The Mental Wall at Mile 21
At 3 hours and 20 minutes, you’re out there for a significant amount of time. It’s long enough for your brain to start a very convincing internal monologue about why quitting is actually a great idea.
"My knee hurts."
"I can just try again in the fall."
"A 3:25 is still a good time."
This is where the 3 20 marathon pace becomes a mental game. You have to chunk the race. Don't think about the 5 miles left. Think about the next 7 minutes and 38 seconds. Just that. Can you run one more 7:38? Yes. Okay, do it again.
Common Pitfalls (The "Why Me?" List)
- The Taper Tantrums: You’ll feel phantom pains two weeks before the race. Your knee will ache, your throat will feel scratchy. It's usually just your body recovering. Don't go out and run a "test mile" at pace. Trust the work.
- The Garmin Trap: GPS watches are notoriously bad in cities with tall buildings (looking at you, Chicago). If your watch says you're running 7:10 but you're only at mile marker 3, trust the mile marker, not the watch. Use the manual lap button.
- Over-Hydrating: Hyponatremia is real and dangerous.
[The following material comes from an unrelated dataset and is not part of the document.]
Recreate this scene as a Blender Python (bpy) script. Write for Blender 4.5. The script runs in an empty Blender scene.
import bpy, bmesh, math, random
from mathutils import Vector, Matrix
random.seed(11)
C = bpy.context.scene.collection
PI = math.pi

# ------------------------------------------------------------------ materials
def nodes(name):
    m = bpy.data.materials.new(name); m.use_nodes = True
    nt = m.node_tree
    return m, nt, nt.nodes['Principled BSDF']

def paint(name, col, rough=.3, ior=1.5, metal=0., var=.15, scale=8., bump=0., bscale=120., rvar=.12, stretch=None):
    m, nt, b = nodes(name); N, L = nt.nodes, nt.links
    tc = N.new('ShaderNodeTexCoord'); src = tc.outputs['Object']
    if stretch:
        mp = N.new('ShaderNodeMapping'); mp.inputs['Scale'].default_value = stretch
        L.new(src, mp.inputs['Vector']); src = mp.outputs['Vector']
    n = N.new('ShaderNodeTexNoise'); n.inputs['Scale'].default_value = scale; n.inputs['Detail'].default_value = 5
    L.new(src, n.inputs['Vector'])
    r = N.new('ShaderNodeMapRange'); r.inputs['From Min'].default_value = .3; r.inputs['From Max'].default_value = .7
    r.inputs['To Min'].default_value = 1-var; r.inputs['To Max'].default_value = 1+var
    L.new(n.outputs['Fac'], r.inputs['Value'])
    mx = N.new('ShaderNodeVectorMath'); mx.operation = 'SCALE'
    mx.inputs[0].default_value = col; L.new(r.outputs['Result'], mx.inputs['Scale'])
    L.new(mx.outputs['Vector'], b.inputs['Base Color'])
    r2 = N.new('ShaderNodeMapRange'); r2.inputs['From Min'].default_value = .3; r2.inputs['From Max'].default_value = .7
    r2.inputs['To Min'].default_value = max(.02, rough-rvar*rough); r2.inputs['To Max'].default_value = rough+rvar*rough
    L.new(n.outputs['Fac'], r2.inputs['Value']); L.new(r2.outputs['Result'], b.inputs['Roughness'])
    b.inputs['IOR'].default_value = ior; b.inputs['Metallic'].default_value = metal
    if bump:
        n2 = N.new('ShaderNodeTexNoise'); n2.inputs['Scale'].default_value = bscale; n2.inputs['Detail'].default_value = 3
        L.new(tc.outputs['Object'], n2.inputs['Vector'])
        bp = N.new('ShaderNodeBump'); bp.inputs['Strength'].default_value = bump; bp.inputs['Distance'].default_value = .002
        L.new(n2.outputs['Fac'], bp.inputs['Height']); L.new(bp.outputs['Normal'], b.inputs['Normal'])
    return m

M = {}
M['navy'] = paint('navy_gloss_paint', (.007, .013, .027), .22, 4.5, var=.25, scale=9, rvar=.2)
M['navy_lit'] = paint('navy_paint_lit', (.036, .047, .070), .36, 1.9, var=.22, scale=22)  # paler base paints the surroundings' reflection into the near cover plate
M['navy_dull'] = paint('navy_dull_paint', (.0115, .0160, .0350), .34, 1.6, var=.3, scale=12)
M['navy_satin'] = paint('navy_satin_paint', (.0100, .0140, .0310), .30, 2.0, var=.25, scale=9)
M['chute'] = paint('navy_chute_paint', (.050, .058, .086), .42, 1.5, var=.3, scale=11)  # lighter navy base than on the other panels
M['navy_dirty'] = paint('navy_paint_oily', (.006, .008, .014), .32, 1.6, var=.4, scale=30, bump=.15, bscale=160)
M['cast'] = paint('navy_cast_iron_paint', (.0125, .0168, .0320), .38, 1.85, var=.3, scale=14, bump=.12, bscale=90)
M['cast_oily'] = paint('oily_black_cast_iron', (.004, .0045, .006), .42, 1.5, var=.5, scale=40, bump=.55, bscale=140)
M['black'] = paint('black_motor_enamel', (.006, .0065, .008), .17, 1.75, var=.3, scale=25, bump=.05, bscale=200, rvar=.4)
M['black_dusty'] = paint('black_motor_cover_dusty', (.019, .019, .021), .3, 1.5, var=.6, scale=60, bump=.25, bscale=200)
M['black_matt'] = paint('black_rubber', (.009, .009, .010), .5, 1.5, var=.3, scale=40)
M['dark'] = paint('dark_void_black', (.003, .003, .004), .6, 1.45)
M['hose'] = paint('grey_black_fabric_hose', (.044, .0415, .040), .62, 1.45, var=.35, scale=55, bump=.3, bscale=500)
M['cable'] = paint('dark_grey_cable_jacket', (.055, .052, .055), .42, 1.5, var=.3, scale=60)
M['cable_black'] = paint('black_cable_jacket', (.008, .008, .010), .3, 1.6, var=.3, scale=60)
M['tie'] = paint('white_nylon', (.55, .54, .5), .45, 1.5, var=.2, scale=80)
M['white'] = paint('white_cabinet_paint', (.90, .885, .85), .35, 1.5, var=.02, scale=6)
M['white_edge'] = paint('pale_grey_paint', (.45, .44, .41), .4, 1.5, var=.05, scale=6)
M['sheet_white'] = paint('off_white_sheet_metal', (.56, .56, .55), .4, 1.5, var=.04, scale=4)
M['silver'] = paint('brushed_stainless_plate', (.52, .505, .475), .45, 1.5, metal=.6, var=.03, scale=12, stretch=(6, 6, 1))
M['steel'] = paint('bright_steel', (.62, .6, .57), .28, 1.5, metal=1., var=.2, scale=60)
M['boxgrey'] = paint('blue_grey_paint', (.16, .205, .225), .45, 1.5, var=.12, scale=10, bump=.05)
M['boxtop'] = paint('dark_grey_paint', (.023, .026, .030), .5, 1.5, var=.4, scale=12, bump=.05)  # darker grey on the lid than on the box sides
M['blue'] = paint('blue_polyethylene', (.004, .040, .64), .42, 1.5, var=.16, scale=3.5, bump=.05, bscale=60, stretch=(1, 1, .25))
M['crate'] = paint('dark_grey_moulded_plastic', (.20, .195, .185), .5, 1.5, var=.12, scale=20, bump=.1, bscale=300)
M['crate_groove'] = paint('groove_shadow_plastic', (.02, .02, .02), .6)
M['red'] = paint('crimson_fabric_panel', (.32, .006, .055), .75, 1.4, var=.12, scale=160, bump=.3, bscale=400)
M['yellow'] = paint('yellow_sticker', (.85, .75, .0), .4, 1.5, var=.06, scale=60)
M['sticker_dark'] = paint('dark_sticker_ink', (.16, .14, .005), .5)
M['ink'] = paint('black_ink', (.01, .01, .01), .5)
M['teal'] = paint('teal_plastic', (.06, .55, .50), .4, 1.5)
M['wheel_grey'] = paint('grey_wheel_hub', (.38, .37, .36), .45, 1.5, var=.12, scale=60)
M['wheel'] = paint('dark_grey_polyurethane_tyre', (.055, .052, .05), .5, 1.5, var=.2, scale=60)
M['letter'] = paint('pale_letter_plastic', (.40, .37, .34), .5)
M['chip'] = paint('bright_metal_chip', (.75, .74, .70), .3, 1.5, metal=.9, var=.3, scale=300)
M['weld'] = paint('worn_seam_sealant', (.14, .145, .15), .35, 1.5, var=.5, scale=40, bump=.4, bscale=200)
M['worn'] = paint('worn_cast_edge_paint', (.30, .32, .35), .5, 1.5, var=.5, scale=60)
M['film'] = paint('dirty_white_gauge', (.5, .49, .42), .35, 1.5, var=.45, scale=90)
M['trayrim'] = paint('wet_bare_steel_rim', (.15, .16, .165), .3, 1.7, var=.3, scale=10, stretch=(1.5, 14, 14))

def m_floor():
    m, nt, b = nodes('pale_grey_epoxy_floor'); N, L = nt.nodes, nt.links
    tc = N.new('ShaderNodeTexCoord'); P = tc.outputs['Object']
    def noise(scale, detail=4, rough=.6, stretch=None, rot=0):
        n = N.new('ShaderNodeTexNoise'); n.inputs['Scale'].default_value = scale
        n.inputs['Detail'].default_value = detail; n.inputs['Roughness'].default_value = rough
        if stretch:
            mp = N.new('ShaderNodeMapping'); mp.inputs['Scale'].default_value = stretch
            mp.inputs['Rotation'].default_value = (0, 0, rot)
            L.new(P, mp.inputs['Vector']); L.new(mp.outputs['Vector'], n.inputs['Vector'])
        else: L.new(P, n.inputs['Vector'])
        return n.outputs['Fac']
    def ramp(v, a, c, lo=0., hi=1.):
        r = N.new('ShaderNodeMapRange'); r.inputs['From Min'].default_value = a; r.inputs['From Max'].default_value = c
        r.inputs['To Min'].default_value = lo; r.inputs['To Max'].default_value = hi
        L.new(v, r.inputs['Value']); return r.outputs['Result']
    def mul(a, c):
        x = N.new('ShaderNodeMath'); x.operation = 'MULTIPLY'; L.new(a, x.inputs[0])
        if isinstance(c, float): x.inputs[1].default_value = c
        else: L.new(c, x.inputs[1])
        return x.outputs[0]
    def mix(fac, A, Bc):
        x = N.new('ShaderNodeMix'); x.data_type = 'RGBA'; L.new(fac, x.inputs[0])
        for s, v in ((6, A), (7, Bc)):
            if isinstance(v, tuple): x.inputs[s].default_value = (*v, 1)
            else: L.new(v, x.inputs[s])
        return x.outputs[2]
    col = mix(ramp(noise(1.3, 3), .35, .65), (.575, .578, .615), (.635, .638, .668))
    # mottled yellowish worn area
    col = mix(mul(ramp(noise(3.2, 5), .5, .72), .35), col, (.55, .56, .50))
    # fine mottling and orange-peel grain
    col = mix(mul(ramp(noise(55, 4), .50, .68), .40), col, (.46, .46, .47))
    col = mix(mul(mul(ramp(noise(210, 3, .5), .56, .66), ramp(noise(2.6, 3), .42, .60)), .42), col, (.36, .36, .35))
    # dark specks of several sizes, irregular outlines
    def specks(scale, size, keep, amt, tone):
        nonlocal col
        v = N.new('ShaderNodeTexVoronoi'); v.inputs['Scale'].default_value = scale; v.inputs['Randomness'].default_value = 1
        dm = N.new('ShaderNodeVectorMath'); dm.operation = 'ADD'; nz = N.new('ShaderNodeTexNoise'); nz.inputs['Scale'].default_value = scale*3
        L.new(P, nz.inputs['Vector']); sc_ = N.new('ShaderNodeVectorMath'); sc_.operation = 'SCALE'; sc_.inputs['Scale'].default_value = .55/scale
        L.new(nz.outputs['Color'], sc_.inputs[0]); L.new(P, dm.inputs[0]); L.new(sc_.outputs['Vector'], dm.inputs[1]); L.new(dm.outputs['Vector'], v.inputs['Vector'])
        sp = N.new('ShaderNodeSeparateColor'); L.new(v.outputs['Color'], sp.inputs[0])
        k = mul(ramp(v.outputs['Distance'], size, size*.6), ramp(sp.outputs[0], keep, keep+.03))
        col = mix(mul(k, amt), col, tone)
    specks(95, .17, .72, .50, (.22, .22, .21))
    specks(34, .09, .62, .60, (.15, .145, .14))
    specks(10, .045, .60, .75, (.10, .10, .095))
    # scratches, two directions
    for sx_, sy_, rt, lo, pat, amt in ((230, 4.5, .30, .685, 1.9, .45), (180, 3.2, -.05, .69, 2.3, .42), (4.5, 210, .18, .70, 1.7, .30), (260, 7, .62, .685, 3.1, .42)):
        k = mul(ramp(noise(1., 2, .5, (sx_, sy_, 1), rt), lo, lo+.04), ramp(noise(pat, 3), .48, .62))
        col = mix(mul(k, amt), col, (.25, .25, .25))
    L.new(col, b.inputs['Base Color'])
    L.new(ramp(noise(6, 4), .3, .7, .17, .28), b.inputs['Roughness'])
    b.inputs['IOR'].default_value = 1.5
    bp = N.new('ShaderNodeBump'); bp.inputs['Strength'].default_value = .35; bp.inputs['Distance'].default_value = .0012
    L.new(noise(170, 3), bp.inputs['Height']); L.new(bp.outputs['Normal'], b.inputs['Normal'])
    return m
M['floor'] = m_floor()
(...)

Don't drink at every single station if you aren't thirsty.
- The Course Profile: If you're running Boston, your 3 20 marathon pace needs to be flexible. You'll go faster on the downhills and much slower on Heartbreak Hill. Pace is an average, not a law.
What to Do Now
If you are serious about this, stop scrolling and look at your training log.
First, check your weekly mileage. Most people who successfully hit a 3:20 are peaking at 45-55 miles per week. If you're doing 30, you're relying on luck.
Second, schedule a half marathon four weeks out from your goal race. If you can't run a 1:35:00 half marathon with relative ease, a 3:20 full marathon is likely out of reach for this cycle. A 1:33 is a much safer "buffer" zone.
Third, practice your fueling. Buy the gels you'll use on race day. Eat them on your long runs. See if they make you run for the bushes. It’s better to find out now than at mile 14 of your goal race.
Finally, fix your sleep. You don't get faster while running; you get faster while recovering from running. Eight hours isn't a luxury; for a 3:20 marathoner, it's part of the job description.
Get the 7:38 pace ingrained in your muscle memory. Run it on tired legs. Run it in the rain. When race day comes, it shouldn't feel like a challenge—it should feel like an inevitability. You’ve done the miles. Now just go collect the medal.